The other part of the picture

Publish date 07-02-2024

by Flaminia Morandi

There are many types of silence. One is the silence of those who have no words left in the face of the suffering that goes through the world. These are the moments when the darkness is so unbearable that it even takes your breath away, says Ernesto Olivero, sensitive as tissue paper. It is the silence of Aaron in chapter 10 of Leviticus: before the fire that devoured two of his sons, "Aaron was silent". It is the silence of someone who has no words left, petrified by pain, but also the silence of someone who, despite not understanding, declares his faith by accepting what he does not understand, because God's judgments are all faithful and just. We can ask ourselves a thousand questions in the face of suffering, but the answer cannot come to us now, says a rabbi from the last century, Joseph Soloveitchik. We are inside a picture of which we only see the detail that hurts us, the pain, but not the whole picture, which only God knows. This annihilated, unanswered silence is actually a question that God asks us: trust in the dark, your faith will give you the light to see, says Ernesto.

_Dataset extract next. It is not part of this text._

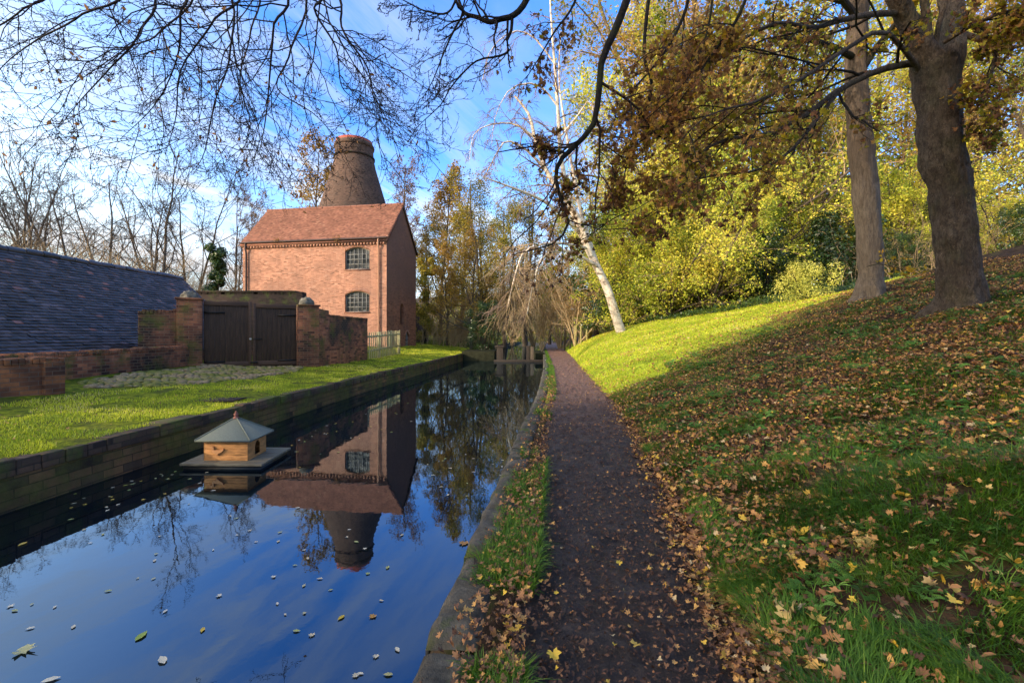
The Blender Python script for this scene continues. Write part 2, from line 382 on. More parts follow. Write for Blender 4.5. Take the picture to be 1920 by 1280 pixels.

See what? Let us then try to move to the other side of the picture, because the divine-human Jesus, mysterious God and man like us, gives us the possibility, and we look at his silence full of pain. The prelude is already in chapter 54 of Isaiah: «For a brief moment I abandoned you... in a fit of anger I hid my face from you a little, but with everlasting affection I took pity on you». Sorry, Zion, I will never do it again, says God. Yet it is not God who has abandoned Zion, it is we who have abandoned him. But it is he who apologizes to us, takes our faults upon himself, loves us with an eternal love that wants to cover all our sins. Or in chapter 11 of Hosea: "How could I abandon you, Ephraim?... My heart is moved within me, my inmost being trembles with compassion." How do I get angry? I cannot: because I am God and not man, I am the Holy One among you, I cannot come to you with my anger.

In the gospels, God's pain melts into tears. Jesus cries for the death of Lazarus just as we cry when we feel halved by the loss of someone who has passed away. And here God is there, inside that desolate feeling of abandonment and he cries with us and for us. Jesus tells Nain's mother not to cry. Don't cry because I cry for you and resurrect your son. In front of Jerusalem Jesus weeps for the terrible days that will come upon her. He doesn't cry because the days of our history of evil will fall on him, who is here among us precisely to take them upon himself. He cries in pain because we didn't notice. Because we have not understood the gift that he wants to give us: he, the God who is poor and humble like the donkey he rides. He cries like the child in a great little rabbinical story, who plays hide and seek with another boy, but the boy doesn't go looking for him. The child runs to his grandfather in tears and the grandfather cries with him: «This is what God also says: I hide, but no one comes to look for me».